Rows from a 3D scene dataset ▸
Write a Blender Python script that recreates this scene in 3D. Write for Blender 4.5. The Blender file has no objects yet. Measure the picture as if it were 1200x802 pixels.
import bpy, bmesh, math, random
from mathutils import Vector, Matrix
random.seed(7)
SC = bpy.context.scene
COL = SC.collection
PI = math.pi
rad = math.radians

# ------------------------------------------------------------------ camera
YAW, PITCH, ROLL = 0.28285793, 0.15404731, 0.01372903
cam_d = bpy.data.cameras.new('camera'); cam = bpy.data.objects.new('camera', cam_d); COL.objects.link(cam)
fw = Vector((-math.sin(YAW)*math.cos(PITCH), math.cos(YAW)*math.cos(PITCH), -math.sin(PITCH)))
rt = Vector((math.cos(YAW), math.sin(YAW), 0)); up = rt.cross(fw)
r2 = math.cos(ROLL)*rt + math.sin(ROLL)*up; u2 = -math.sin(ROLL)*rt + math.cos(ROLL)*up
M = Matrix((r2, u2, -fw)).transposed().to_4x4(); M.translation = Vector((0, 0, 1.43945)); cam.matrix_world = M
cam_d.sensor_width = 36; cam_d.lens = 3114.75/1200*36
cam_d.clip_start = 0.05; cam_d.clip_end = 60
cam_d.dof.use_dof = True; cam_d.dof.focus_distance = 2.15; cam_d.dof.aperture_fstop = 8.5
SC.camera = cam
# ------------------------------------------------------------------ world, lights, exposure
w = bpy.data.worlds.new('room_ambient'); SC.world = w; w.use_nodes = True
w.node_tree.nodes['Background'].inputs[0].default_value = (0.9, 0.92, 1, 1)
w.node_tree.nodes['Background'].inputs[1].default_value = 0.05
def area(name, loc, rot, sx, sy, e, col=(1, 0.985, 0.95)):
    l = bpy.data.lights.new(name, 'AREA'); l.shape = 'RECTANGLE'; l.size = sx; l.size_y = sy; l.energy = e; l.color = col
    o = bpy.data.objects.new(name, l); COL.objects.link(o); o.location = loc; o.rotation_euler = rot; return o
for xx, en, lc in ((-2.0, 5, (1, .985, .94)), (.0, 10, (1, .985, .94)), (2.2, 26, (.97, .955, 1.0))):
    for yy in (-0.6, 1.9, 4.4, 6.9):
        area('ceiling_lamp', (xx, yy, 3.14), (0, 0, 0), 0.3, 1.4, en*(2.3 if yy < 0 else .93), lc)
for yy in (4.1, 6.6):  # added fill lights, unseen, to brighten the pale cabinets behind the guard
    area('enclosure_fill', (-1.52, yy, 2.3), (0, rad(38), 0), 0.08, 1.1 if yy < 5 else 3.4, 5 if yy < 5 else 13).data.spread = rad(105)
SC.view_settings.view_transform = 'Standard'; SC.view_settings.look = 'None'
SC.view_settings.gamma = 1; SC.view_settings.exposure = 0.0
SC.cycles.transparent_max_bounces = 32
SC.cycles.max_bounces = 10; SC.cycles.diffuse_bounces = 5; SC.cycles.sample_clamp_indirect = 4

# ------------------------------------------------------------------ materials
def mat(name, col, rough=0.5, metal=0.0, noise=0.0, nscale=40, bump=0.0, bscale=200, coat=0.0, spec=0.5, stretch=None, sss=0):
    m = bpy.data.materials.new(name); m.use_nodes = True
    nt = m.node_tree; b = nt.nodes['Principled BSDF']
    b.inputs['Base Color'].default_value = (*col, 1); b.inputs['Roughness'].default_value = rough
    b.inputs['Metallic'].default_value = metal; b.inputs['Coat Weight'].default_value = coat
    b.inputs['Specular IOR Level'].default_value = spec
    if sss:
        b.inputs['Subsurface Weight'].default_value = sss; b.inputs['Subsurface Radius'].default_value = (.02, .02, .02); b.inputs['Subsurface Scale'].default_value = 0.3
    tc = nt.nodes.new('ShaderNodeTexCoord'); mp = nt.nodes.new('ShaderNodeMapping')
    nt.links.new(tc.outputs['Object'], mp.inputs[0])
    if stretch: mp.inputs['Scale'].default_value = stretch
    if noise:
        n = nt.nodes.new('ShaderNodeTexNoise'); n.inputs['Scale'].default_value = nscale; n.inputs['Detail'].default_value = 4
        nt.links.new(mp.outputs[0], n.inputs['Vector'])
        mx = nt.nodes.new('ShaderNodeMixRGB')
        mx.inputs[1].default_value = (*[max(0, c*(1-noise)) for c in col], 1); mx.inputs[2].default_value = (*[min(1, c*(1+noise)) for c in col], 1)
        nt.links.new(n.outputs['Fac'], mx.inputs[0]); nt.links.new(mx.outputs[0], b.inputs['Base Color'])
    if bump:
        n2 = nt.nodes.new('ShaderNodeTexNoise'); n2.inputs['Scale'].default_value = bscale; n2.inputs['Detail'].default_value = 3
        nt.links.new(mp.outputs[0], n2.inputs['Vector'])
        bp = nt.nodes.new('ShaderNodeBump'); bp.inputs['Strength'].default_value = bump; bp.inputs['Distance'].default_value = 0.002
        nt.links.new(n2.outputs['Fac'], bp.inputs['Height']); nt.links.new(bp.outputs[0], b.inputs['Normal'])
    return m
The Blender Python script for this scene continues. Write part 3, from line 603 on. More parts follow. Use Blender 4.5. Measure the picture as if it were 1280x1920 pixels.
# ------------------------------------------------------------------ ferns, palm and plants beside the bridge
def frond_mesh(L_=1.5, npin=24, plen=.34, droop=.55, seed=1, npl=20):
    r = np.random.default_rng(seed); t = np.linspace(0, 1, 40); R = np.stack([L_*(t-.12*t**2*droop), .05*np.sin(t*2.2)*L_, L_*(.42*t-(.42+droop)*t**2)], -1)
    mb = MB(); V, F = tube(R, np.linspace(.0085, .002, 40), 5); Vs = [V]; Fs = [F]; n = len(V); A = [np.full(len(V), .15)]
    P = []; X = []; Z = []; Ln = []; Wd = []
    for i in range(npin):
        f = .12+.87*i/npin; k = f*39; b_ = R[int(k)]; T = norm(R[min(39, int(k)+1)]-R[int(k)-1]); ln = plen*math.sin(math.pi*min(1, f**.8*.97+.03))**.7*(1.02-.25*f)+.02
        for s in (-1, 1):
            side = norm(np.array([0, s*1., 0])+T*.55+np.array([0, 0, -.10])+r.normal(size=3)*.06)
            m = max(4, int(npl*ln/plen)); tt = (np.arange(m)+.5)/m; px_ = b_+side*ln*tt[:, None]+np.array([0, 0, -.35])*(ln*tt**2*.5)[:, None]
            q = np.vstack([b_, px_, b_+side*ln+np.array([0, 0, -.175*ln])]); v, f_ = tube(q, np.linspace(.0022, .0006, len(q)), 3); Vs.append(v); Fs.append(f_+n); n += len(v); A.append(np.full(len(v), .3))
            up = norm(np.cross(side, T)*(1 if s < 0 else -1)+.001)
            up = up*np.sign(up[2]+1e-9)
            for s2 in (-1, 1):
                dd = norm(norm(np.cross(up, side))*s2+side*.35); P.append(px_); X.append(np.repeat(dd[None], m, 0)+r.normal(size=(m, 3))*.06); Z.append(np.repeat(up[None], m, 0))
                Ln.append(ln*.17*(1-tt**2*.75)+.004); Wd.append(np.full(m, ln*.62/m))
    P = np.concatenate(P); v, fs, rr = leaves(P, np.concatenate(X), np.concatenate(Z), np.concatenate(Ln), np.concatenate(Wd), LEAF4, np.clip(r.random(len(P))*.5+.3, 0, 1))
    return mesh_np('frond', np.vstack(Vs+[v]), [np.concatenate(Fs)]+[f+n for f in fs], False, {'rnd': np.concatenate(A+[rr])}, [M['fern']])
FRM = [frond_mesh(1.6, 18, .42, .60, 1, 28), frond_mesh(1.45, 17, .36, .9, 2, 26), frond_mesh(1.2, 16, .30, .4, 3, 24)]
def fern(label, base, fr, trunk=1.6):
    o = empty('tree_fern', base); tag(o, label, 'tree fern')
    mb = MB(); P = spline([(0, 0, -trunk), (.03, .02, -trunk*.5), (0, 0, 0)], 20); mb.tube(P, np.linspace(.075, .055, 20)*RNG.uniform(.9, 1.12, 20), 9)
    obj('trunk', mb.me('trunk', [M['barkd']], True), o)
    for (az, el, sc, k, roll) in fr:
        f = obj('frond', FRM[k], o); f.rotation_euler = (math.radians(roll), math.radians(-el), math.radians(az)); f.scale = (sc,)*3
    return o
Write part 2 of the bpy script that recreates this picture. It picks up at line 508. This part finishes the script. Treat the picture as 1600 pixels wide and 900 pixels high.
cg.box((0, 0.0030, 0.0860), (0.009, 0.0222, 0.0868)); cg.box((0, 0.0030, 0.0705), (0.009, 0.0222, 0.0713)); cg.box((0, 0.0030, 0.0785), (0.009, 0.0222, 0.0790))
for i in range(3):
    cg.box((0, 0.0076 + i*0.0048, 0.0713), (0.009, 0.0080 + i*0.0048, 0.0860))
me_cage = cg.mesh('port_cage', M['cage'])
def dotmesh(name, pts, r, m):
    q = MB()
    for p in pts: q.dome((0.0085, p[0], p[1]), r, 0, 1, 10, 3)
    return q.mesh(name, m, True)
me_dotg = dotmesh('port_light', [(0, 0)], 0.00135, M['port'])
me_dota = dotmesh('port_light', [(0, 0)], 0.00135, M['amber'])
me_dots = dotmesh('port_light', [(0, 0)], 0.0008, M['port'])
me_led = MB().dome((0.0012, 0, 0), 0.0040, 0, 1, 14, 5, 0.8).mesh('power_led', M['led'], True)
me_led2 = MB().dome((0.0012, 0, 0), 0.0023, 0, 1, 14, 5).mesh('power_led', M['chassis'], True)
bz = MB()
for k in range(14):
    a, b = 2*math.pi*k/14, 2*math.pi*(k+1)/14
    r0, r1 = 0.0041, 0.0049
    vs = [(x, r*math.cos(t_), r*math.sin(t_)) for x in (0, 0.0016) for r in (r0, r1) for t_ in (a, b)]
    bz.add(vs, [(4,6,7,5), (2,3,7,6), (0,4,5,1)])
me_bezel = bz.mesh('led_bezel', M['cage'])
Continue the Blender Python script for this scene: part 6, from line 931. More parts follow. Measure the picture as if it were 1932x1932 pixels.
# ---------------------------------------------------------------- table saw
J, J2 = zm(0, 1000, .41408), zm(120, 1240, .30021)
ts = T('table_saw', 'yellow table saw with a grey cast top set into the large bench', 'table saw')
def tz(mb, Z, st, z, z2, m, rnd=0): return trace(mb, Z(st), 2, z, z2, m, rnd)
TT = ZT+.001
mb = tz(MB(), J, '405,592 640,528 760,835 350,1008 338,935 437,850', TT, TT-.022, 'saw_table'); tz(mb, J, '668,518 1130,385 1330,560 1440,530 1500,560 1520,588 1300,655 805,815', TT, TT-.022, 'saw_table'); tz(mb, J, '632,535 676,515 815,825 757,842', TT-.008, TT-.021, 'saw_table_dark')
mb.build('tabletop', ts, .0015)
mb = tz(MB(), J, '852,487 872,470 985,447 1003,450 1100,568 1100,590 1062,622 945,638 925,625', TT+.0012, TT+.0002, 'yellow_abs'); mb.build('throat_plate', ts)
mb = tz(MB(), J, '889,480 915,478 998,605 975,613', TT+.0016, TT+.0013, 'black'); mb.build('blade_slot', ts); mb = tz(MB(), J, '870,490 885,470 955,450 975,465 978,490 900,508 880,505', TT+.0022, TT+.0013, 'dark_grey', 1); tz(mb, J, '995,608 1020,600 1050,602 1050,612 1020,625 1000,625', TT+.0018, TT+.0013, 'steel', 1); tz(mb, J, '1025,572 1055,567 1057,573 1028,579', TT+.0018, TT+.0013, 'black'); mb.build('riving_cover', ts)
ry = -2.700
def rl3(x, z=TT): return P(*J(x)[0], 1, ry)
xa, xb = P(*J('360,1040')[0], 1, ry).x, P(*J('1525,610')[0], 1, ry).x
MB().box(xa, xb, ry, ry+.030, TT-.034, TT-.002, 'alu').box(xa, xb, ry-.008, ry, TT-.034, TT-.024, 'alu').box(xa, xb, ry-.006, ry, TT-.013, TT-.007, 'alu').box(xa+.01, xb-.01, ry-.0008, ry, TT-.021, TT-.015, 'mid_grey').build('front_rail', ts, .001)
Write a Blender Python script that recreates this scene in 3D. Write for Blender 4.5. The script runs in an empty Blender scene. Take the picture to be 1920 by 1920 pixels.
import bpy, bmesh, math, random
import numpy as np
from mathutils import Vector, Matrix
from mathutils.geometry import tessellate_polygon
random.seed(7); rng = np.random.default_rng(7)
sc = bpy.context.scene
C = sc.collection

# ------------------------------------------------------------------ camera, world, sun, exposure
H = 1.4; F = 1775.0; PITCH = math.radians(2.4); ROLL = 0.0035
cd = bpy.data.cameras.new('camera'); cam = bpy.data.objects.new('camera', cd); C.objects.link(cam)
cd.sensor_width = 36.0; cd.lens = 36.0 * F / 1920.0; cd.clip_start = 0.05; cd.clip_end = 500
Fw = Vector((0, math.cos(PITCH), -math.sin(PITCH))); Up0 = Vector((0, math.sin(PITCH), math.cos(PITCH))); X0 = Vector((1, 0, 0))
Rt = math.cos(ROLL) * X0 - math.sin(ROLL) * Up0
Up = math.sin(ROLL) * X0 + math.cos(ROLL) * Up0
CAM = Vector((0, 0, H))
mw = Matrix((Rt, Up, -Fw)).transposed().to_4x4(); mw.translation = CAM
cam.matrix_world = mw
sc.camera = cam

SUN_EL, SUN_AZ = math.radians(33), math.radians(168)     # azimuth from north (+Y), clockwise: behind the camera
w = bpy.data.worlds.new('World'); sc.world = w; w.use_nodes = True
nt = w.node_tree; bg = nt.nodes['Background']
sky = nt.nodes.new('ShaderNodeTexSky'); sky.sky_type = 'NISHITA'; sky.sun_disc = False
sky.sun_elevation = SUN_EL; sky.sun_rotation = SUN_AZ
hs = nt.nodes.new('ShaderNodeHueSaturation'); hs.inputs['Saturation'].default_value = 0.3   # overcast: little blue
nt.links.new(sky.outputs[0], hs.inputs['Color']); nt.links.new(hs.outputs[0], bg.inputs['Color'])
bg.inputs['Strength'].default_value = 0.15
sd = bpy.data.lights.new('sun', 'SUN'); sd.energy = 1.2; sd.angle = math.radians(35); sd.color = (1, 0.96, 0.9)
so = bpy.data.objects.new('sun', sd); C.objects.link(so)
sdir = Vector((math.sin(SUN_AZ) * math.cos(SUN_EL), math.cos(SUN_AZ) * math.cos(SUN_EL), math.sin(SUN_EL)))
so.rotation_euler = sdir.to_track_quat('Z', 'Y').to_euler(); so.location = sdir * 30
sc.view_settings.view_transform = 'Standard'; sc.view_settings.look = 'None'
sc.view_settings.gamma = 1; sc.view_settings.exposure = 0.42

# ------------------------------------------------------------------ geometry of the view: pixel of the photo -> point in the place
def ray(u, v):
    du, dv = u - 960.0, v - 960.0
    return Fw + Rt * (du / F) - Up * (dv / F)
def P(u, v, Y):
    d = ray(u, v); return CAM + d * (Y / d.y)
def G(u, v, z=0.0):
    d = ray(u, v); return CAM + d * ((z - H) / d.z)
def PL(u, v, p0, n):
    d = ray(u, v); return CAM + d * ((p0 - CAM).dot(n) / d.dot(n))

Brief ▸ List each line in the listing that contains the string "objects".

Problem solution ▸
Write a Blender Python script that recreates this scene in 3D. Write for Blender 4.5. The Blender file has no objects yet. Measure the picture as if it were 1200x802 pixels.
cam_d = bpy.data.cameras.new('camera'); cam = bpy.data.objects.new('camera', cam_d); COL.objects.link(cam)
    o = bpy.data.objects.new(name, l); COL.objects.link(o); o.location = loc; o.rotation_euler = rot; return o
cd = bpy.data.cameras.new('camera'); cam = bpy.data.objects.new('camera', cd); C.objects.link(cam)
so = bpy.data.objects.new('sun', sd); C.objects.link(so)